4. Ma Vitellio non distolse lo sguardo e non inorridì per le tante migliaia di cittadini insepolti: per giunta gioioso e ignaro della sorte tanto vicina, dava disposizioni per allestire sacrifici alle divinità del luogo.

COMMENTO
1. Vitellio è innanzitutto un imperatore soldato, è molto presente l’idea della violenza e della crudeltà. Nella battaglia appena svoltasi i generali romani erano l’uno contro l’altro ed i Cremonesi avevano parteggiato per Vitellio.

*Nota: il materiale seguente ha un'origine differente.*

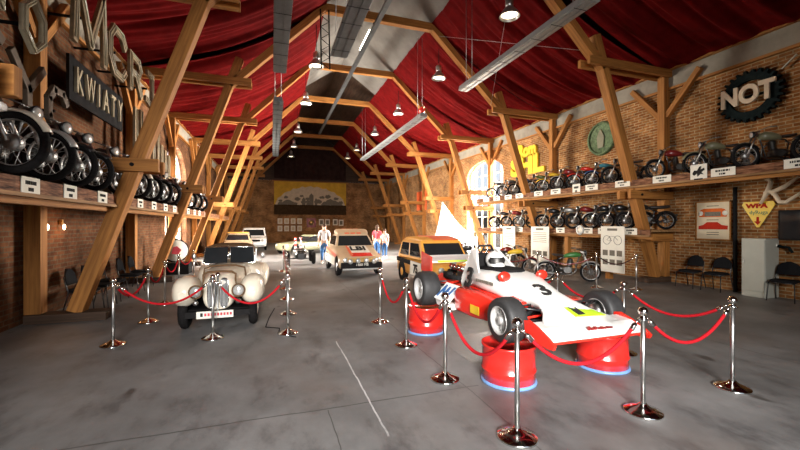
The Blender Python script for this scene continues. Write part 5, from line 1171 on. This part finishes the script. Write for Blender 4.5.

Alla fine della battaglia non era probabilmente stato completato il lavoro di pulizia del campo oppure lo scempio era stato così grosso da poter essere pulito tutto.
2. Lo stacco al punto due del brano è molto brusco: dopo il desolato scenario del campo sono descritti oggettivamente i festeggiamenti per l’arrivo di Vitellio in città. In un certo senso si percepisce una certa disumanità in questi festeggiamenti: è brutto infatti festeggiare quando ci sono ancora vicino i resti del sanguinoso conflitto. Il “costume regio” che cita tacito fa sicuramente riferimento a pratiche e culti orientali mentre la “rovina” di cui parla alla fine del periodo fa riferimento ad una secondo battaglia successiva in cui Vitellio verrà sconfitto e la città di Cremona danneggiata.
3. Questo periodo può essere interpretato in due differenti modi: secondo il primo ci troviamo davanti ad un climax discendente ( generali, funzionari, esercito ed infine Vitellio per dare maggiore enfasi alla sua crudeltà ed al compiacimento per la strage, del tutto diverso dalla gioia e dalla commozione dei soldati); secondo un atro punto di vista “volgus” può essere inteso come il “popolo” della città di Cremona, in questo caso il riferimento al popolo funge da distacco ancora maggiore e più brusco prima del “ritorno” alla crudeltà di Vitellio nel periodo successivo.
4. Le due particelle “at non” ovvero “ma non” all’inizio del periodo rendono ancora più enfatico il distacco tra la descrizione precedente e quella dell’atteggiamento di Vitellio.